Child gating refers to the process by which the same hooks applied to a parent process, are reapplied to any children spawned by the parent.
Child gating should be useful in any scenario where your target is spawning multiple other binaries, for example a root detection technique may involve spawning the which binary and checking for su; This can be bypassed by:
Preventing the target from spawning which by hiding that binary or inhibiting the call to exec* funtions. Hiding the su binary by hooking open or access and enabling child gating. Finally, child gating may also be useful for more complicated binaries such as Electron applications. Electron will typically spawn a few processes, all of which have different purposes - child gating on the initially spawned process is critical in successfully hooking the application.
First we need to programs, one and two respectively. one will spawn two.
One
#include <stdlib.h>
#include <stdio.h>
#include <unistd.h>
int main(){
puts("one");
// This is where one will spawn two
execve("./two", NULL, NULL);
}
Two
#include <stdlib.h>
#include <stdio.h>
int main(){
puts("two");
}
Now if we wanted to hook both calls to puts using Frida, we would need to use a feature called child gating. I didn’t include a writeup in exactly how this works, because I haven’t had the time to inspect the source code, but I gander it’d be interesting!
The code below is taken from the frida-python repository and slightly modified:
#!/usr/bin/env python3
from __future__ import print_function
import threading
import frida
from frida_tools.application import Reactor
class Application(object):
def __init__(self):
self._stop_requested = threading.Event()
self._reactor = Reactor(run_until_return=lambda reactor: self._stop_requested.wait())
self._device = frida.get_local_device()
self._sessions = set()
self._device.on("child-added", lambda child: self._reactor.schedule(lambda: self._on_child_added(child)))
self._device.on("child-removed", lambda child: self._reactor.schedule(lambda: self._on_child_removed(child)))
self._device.on("output", lambda pid, fd, data: self._reactor.schedule(lambda: self._on_output(pid, fd, data)))
def run(self):
self._reactor.schedule(lambda: self._start())
self._reactor.run()
def _start(self):
argv = ["./one"]
print("✔ spawn(argv={})".format(argv))
pid = self._device.spawn(argv, env={}, stdio='pipe')
self._instrument(pid)
def _stop_if_idle(self):
if len(self._sessions) == 0:
self._stop_requested.set()
def _instrument(self, pid):
print("✔ attach(pid={})".format(pid))
session = self._device.attach(pid)
session.on("detached", lambda reason: self._reactor.schedule(lambda: self._on_detached(pid, session, reason)))
# Enable child gating
print("✔ enable_child_gating()")
session.enable_child_gating()
# Load a frida script from disk
print("✔ create_script()")
with open('./agent.js') as fd:
content = fd.read()
script = session.create_script(content)
script.on("message", lambda message, data: self._reactor.schedule(lambda: self._on_message(pid, message)))
print("✔ load()")
script.load()
print("✔ resume(pid={})".format(pid))
self._device.resume(pid)
self._sessions.add(session)
def _on_child_added(self, child):
print("⚡ child_added: {}".format(child))
self._instrument(child.pid)
def _on_child_removed(self, child):
print("⚡ child_removed: {}".format(child))

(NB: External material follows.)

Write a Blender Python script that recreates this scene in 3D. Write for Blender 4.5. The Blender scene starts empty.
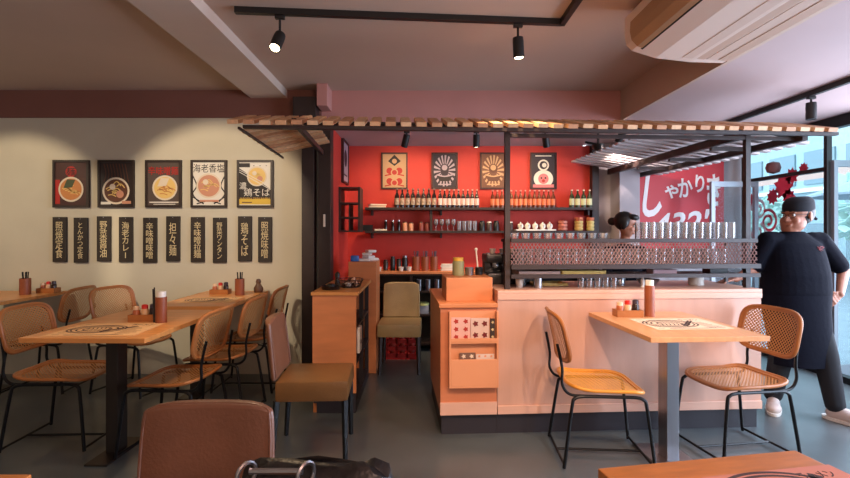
import bpy, bmesh, math, random
from mathutils import Vector, Matrix
random.seed(7)
PI = math.pi
SC = bpy.context.scene
COL = SC.collection

# ------------------------------------------------------------------ camera
cam_d = bpy.data.cameras.new('camera')
cam = bpy.data.objects.new('camera', cam_d)
COL.objects.link(cam)
cam.location = (0, 0, 1.42)
cam.rotation_euler = (PI/2, 0, 0)
cam_d.sensor_width = 36.0
cam_d.lens = 480.0/850.0*36.0
cam_d.shift_x = 5/850.0
cam_d.shift_y = -7/850.0
cam_d.clip_start = 0.05
cam_d.clip_end = 200
SC.camera = cam

# ------------------------------------------------------------------ world, exposure
SC.view_settings.view_transform = 'Standard'
SC.view_settings.look = 'None'
SC.view_settings.exposure = 0.6
SC.view_settings.gamma = 1.0
SC.view_settings.use_curve_mapping = False
world = bpy.data.worlds.new('world')
SC.world = world
world.use_nodes = True
bg = world.node_tree.nodes['Background']
bg.inputs[0].default_value = (0.66, 0.84, 1.0, 1)
bg.inputs[1].default_value = 3.4

def kel(c): return c
WARM = (1.0, 0.70, 0.42)
WARM2 = (1.0, 0.62, 0.38)
ROSE = (1.0, 0.52, 0.42)
def lamp(kind, name, loc, power, color, target=None, **kw):
    l = bpy.data.lights.new(name, kind)
    l.energy = power; l.color = color
    for k, v in kw.items(): setattr(l, k, v)
    o = bpy.data.objects.new(name, l)
    COL.objects.link(o); o.location = loc
    if target is not None:
        d = Vector(target)-Vector(loc)
        o.rotation_euler = d.to_track_quat('-Z', 'Y').to_euler()
    return o
def spot(name, loc, target, power, color=WARM, deg=60, blend=0.5, size=0.04):
    return lamp('SPOT', name, loc, power, color, target, spot_size=math.radians(deg), spot_blend=blend, shadow_soft_size=size)

# dining room ceiling spotlights behind and above the frame, then added fill points
spot('wall_wash_light', (-2.05, 2.45, 2.72), (-2.05, 4.8, 1.45), 122, (1.0, 0.80, 0.58), 50, 0.35)
spot('wall_wash_light', (-3.95, 2.45, 2.72), (-4.0, 4.8, 1.35), 92, (1.0, 0.80, 0.56), 48, 0.35)
spot('ceiling_light', (-1.75, 1.9, 2.72), (-1.8, 3.0, 0.8), 36, WARM, 75, 0.8)
spot('ceiling_light', (-0.85, 2.2, 2.72), (-0.75, 3.1, 0.4), 40, WARM, 60, 0.8)
spot('ceiling_light', (0.4, 0.9, 2.72), (0.9, 3.4, 0.5), 135, (1.0, 0.66, 0.45), 50, 0.7)
spot('ceiling_light', (1.4, 0.6, 2.72), (1.3, 3.0, 0.8), 120, (1.0, 0.72, 0.5), 55, 0.7)
lamp('POINT', 'fill_light', (1.0, -0.4, 1.9), 68, (1.0, 0.64, 0.52), shadow_soft_size=0.35)  # soft fill added to lift the ambient level, no lamp hangs here
lamp('POINT', 'fill_light', (-2.6, -0.6, 2.0), 8, (1.0, 0.62, 0.46), shadow_soft_size=0.35)  # weaker added fill on the left side

# added area lamp standing in for sky daylight through the shop front
lamp('AREA', 'daylight_fill', (4.16, 2.3, 1.45), 190, (0.74, 0.80, 1.0), (0, 2.3, 1.1), shape='RECTANGLE', size=4.0, size_y=2.0)

# ------------------------------------------------------------------ materials
def lin(c):
    return tuple(((v/255.0)/12.92 if v/255.0 <= 0.04045 else (((v/255.0)+0.055)/1.055)**2.4) for v in c)
MATS = {}
def mat(name, rgb, rough=0.6, metal=0.0, noise=0.0, nscale=8.0, bump=0.0, bscale=60.0, stretch=None, emit=0.0, spec=0.5, coat=0.0, sheen=0.0):
    if name in MATS: return MATS[name]
    m = bpy.data.materials.new(name); m.use_nodes = True
    nt = m.node_tree; b = nt.nodes['Principled BSDF']
    c = lin(rgb)
    b.inputs['Base Color'].default_value = (*c, 1)
    b.inputs['Roughness'].default_value = rough
    b.inputs['Metallic'].default_value = metal
    b.inputs['Specular IOR Level'].default_value = spec
    if coat: b.inputs['Coat Weight'].default_value = coat
    if sheen: b.inputs['Sheen Weight'].default_value = sheen
    if noise or bump:
        tc = nt.nodes.new('ShaderNodeTexCoord'); mp = nt.nodes.new('ShaderNodeMapping')
        nt.links.new(tc.outputs['Object'], mp.inputs['Vector'])
        if stretch: mp.inputs['Scale'].default_value = stretch
    if noise:
        n = nt.nodes.new('ShaderNodeTexNoise'); n.inputs['Scale'].default_value = nscale
        n.inputs['Detail'].default_value = 5
        nt.links.new(mp.outputs[0], n.inputs['Vector'])
        r = nt.nodes.new('ShaderNodeValToRGB')
        r.color_ramp.elements[0].position = 0.3; r.color_ramp.elements[1].position = 0.7
        r.color_ramp.elements[0].color = (*[max(0, v*(1-noise)) for v in c], 1)
        r.color_ramp.elements[1].color = (*[min(1, v*(1+noise)) for v in c], 1)
        nt.links.new(n.outputs['Fac'], r.inputs[0]); nt.links.new(r.outputs[0], b.inputs['Base Color'])
    if bump:
        n2 = nt.nodes.new('ShaderNodeTexNoise'); n2.inputs['Scale'].default_value = bscale
        nt.links.new(mp.outputs[0], n2.inputs['Vector'])
        bp = nt.nodes.new('ShaderNodeBump'); bp.inputs['Strength'].default_value = bump; bp.inputs['Distance'].default_value = 0.01
        nt.links.new(n2.outputs['Fac'], bp.inputs['Height']); nt.links.new(bp.outputs[0], b.inputs['Normal'])
    if emit:
        b.inputs['Emission Color'].default_value = (*c, 1); b.inputs['Emission Strength'].default_value = emit
    MATS[name] = m
    return m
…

def _on_output(self, pid, fd, data):
print("⚡ output: pid={}, fd={}, data={}".format(pid, fd, repr(data)))
def _on_detached(self, pid, session, reason):
print("⚡ detached: pid={}, reason='{}'".format(pid, reason))
self._sessions.remove(session)
self._reactor.schedule(self._stop_if_idle, delay=0.5)
def _on_message(self, pid, message):
print("⚡ message: pid={}, payload={}".format(pid, message["payload"]))
app = Application()
app.run()
The agent source code is shown below, but it really only hooks puts.
Interceptor.attach(Module.findExportByName(null, 'puts'), {
onEnter: function(args){
send({
type: 'puts',
path: Memory.readUtf8String(args[0])
});
}
})
Viola! Now we have everything we need to see spawn gating in action. To compile the C programs, run the commands below:
clang one.c -o one
clang two.c -o two
Finally, you can execute the one binary by running the python script. Notice how both calls to puts are intercepted.